Institute of Business Ethics www.ibe.org.uk/
International Labour Organization on child labour www.ilo.org/ipec/lang-en/index.htm
Ethical Trading Initiative www.ethicaltrade.org/
UN initiative for businesses who want to align their operations with ethical practices www.unglobalcompact.org/
Replies: 1

• IACCM
•
2019-09-06 23:23:45
Terms are basically things that we agree to do or not to do. For example, a Tenant agrees to pay money for rent, while the Landlord agrees to let the Tenant occupy the property in return. Or a software company will let you use their software for a predetermined amount of time.
Conditions are items that must be satisfied before the transaction becomes binding upon the seller and the buyer. Or after signing/award, the conditions can be items for dissolution of the agreement.
For example, some buyers insert a condition for due diligence that allows the buyer to verify all important details before committing to purchase.
Or if you fail to deliver on or stick to what was agreed, the conditions can spell out how the contract will be terminated.

•
2019-09-10 13:03:51
Thank you, Mark for explaining it with examples.

• Legal and Commercial Training Limited
•
2019-10-25 07:28:18
The words "Terms and Conditions" are likely to mean nothing more than 'the provisions of the contract'.
However, if the word "condition" is used in the contract, then it could mean that the particular provision is a 'condition' (in the legally technical sense) in that the term is fundamental to the contract. If such a 'condition' is breached, then the innocent party may terminate the contract. A term of a contract may be a 'warranty'. This is a less important term, breach of which will enable the innocent party to claim damages.
The aim that we should be seeking to obtain with contracts is to be as clear as possible and not to rely on a court deciding that you have used 'condition' or 'warranty' in a technical sense.
For example, if the date of delivery is vitally important, you could state that it is a condition but it is better to state that time of delivery is "of the essence". This phrase will mean that the term is indeed a 'condition' enabling the innocent party to walk away and claim damages and obtain the goods elsewhere. If you are agreeing to deliver the goods, you should state the opposite, namely that time of delivery is not of the essence. If you do not and if you are one day late, the other side can walk away. Or you could state that time of delivery is an estimate and that you will use all reasonable endeavours to deliver the goods by that date.
The above is the position in English law.

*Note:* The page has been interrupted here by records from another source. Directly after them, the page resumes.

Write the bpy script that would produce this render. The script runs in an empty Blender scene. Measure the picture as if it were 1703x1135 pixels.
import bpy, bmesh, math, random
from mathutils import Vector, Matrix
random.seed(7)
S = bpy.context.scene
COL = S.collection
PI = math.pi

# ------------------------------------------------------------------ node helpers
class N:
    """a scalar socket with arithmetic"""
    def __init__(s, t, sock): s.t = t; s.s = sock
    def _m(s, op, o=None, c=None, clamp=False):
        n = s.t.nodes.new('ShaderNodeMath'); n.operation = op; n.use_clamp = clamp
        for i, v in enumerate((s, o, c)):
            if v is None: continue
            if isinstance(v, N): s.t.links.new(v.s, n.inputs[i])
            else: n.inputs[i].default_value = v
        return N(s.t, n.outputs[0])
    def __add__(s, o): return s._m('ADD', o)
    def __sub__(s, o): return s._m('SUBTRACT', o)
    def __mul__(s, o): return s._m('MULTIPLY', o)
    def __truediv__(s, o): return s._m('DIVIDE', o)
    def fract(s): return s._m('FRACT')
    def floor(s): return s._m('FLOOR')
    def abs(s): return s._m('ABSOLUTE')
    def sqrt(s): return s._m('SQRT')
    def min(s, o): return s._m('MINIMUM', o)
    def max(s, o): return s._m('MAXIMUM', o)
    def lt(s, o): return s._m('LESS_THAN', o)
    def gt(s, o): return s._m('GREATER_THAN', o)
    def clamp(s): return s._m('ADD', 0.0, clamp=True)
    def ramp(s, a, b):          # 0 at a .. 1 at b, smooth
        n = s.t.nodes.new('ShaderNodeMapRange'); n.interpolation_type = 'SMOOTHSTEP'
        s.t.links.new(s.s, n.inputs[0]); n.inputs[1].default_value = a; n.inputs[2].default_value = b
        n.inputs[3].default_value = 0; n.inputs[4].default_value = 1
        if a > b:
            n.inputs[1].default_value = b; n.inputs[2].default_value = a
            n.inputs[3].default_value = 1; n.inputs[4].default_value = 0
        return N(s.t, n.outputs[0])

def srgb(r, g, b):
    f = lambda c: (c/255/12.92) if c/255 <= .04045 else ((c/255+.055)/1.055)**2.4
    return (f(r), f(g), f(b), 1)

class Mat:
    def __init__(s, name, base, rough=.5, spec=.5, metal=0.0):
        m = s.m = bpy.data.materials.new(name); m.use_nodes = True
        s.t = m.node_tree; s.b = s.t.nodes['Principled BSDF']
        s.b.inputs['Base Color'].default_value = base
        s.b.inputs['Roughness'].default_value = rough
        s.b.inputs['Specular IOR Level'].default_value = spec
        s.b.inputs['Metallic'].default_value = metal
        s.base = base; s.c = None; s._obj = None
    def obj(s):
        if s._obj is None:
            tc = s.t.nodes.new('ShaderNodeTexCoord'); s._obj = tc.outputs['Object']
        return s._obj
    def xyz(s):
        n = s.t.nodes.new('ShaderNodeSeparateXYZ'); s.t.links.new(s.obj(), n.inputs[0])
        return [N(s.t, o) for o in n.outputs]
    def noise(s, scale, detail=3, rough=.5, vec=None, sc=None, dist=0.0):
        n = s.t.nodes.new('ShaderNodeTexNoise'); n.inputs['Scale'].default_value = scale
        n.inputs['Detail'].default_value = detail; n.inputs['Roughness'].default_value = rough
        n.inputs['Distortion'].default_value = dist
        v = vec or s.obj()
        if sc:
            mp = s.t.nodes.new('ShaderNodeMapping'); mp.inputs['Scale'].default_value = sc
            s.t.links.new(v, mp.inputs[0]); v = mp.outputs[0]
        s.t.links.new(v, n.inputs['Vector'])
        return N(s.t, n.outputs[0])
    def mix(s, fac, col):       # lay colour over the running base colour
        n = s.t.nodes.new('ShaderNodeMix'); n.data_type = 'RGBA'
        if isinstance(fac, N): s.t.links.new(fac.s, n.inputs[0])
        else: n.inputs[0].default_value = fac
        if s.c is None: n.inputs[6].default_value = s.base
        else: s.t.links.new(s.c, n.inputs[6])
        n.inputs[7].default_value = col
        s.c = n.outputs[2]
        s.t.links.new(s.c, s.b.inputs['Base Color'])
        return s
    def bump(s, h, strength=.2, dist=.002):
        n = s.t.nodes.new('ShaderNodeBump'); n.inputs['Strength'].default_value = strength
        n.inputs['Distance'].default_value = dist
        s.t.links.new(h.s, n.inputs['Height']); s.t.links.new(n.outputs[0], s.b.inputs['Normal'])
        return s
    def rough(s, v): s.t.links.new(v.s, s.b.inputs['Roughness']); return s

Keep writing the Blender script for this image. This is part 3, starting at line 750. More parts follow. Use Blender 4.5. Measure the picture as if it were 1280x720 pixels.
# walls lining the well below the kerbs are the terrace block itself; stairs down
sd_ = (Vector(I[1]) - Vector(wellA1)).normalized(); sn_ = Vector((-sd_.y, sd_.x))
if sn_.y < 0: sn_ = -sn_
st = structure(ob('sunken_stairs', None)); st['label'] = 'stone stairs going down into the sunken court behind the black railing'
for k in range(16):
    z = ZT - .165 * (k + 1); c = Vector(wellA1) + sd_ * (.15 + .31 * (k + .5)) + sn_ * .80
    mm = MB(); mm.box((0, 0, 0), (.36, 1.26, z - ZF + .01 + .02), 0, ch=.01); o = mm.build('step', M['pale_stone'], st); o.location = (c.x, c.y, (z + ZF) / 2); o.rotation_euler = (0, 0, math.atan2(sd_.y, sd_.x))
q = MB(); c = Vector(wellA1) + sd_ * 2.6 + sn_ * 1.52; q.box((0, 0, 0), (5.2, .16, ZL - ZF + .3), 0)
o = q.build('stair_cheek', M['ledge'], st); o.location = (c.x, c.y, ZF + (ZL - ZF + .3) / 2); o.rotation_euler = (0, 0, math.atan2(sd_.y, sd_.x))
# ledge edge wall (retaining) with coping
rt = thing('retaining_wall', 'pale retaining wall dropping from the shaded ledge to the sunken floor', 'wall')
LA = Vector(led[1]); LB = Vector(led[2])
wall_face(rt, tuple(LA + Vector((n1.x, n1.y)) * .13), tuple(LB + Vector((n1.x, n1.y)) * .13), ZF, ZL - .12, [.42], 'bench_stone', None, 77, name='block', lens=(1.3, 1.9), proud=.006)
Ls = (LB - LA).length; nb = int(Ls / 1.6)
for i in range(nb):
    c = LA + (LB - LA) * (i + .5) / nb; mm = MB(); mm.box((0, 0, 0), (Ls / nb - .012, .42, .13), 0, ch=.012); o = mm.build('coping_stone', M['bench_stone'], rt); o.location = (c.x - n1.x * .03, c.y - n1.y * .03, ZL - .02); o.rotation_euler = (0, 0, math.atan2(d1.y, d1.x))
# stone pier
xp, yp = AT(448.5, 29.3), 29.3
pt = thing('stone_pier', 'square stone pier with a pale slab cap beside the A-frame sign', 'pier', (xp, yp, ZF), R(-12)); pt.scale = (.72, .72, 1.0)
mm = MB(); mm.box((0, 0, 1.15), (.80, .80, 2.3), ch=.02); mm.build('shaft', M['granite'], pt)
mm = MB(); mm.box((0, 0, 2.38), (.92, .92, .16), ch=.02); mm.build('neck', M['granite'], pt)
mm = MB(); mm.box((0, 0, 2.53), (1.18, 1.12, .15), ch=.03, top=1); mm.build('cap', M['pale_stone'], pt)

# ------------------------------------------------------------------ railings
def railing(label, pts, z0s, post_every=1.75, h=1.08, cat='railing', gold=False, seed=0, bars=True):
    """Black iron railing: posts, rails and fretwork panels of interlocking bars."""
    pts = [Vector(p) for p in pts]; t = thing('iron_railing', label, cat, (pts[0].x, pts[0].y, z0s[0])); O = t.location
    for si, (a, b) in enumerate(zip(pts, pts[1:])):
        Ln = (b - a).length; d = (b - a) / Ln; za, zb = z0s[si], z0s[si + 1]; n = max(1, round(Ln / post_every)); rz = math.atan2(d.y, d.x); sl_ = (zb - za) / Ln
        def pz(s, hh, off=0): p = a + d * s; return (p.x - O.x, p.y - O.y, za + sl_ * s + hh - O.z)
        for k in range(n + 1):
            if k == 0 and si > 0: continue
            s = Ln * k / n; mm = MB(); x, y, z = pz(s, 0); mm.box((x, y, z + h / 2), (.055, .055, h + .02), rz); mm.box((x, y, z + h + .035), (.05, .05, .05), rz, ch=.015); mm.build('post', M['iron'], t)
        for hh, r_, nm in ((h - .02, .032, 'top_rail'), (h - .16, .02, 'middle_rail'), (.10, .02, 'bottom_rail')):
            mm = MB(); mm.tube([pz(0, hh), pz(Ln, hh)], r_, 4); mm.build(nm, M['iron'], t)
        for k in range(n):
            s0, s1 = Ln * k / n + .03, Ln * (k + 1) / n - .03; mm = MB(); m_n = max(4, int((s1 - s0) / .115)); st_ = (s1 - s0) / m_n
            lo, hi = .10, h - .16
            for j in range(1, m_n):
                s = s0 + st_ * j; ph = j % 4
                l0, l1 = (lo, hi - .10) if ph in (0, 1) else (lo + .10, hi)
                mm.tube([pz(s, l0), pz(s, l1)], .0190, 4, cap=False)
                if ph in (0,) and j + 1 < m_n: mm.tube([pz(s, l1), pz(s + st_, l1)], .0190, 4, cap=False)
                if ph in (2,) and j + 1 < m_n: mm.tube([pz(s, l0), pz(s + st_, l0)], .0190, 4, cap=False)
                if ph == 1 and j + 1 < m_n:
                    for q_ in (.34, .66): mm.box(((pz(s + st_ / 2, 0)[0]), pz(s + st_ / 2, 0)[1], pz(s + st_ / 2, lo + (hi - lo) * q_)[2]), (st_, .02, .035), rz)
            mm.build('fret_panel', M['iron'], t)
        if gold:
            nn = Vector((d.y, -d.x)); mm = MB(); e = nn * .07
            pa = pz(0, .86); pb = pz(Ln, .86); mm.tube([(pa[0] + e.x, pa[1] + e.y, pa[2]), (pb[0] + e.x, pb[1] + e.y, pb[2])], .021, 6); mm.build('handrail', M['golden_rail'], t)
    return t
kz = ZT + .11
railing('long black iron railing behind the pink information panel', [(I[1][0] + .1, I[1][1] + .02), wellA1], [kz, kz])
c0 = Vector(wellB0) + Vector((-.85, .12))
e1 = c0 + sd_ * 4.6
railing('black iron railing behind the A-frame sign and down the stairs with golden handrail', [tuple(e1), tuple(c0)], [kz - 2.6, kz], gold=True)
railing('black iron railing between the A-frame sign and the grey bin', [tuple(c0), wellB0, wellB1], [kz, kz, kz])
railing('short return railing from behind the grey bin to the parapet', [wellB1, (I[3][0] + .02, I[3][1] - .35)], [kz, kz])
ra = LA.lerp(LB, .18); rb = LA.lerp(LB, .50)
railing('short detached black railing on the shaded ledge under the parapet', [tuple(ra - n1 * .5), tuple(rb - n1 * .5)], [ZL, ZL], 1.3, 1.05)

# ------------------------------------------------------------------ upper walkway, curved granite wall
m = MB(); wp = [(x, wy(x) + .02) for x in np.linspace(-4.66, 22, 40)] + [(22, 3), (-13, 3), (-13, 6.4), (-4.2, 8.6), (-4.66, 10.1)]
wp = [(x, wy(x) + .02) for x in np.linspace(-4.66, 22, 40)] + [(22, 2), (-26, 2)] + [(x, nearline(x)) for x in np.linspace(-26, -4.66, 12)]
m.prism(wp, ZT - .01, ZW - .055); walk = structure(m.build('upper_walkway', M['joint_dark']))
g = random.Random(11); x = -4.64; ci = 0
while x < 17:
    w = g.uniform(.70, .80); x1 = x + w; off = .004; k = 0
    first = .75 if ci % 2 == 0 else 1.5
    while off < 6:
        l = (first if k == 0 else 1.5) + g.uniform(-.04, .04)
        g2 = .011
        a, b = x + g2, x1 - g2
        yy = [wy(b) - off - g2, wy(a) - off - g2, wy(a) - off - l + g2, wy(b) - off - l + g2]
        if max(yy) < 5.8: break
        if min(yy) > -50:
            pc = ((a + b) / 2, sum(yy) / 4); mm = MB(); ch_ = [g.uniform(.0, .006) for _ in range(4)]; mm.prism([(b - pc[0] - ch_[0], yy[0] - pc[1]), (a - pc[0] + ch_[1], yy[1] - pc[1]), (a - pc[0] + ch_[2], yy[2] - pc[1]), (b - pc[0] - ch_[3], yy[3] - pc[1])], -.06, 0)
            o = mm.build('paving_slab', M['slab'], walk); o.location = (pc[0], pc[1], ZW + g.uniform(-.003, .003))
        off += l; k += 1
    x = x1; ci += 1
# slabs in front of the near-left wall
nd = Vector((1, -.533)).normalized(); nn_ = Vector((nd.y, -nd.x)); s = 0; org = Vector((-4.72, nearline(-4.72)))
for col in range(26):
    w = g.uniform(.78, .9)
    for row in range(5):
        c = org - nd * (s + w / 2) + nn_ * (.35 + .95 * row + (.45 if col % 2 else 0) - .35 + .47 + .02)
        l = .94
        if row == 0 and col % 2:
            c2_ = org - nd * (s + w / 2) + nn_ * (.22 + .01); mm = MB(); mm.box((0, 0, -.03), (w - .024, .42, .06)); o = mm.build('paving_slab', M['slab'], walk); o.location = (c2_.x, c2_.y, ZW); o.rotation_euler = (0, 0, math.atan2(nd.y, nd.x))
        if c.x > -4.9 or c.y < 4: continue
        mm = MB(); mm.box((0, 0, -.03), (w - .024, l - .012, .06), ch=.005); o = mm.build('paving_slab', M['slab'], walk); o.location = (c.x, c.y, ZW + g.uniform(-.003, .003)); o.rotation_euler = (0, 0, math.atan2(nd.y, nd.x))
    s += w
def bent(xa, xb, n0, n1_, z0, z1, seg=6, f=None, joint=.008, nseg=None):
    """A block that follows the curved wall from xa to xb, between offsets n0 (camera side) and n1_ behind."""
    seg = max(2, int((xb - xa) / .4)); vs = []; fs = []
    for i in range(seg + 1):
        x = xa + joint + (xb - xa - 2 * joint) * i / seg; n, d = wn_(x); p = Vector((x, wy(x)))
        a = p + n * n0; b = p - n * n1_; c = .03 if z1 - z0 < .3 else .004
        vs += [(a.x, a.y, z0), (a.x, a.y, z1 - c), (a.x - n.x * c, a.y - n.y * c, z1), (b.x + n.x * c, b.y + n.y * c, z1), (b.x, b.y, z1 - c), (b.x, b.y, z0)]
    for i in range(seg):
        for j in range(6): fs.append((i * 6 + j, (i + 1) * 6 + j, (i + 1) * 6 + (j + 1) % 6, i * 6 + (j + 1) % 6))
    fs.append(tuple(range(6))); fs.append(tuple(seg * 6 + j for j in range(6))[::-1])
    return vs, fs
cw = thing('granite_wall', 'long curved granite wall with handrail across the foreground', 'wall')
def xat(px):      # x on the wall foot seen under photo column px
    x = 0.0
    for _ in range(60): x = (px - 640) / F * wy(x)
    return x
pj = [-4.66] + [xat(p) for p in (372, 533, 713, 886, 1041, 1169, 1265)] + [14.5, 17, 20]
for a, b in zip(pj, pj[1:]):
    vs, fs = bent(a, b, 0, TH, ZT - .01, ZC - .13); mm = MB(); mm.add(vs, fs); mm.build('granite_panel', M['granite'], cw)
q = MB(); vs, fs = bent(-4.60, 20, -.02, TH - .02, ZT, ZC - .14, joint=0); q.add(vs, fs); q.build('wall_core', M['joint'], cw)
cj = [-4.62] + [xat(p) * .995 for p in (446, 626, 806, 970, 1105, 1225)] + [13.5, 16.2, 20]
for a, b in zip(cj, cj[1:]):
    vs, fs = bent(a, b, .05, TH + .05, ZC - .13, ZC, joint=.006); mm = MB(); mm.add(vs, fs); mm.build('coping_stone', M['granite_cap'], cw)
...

• Legal and Commercial Training Limited
•
2019-10-25 07:33:08
I would add that Mark is not incorrect in his description of a condition. He is referring to yet another meaning given to 'condition'. Mark is describing a 'condition precedent' which is, as he states, a condition that has to be satisfied prior to the rest of the contract becoming effective. To add some complication, there is also a 'condition subsequent'. This means that the contract is enforceable but will cease to be so if a condition occurs.
Rather than rely on the difference meanings, we should remember that a court will interpret a contract by asking itself what the parties meant when they used the words in the contract. A court will strive to give those words their usual meaning. So, rather than rely on a suspected legal meaning of a word, you could use clear and usual language to state what the deal is and what the contract means.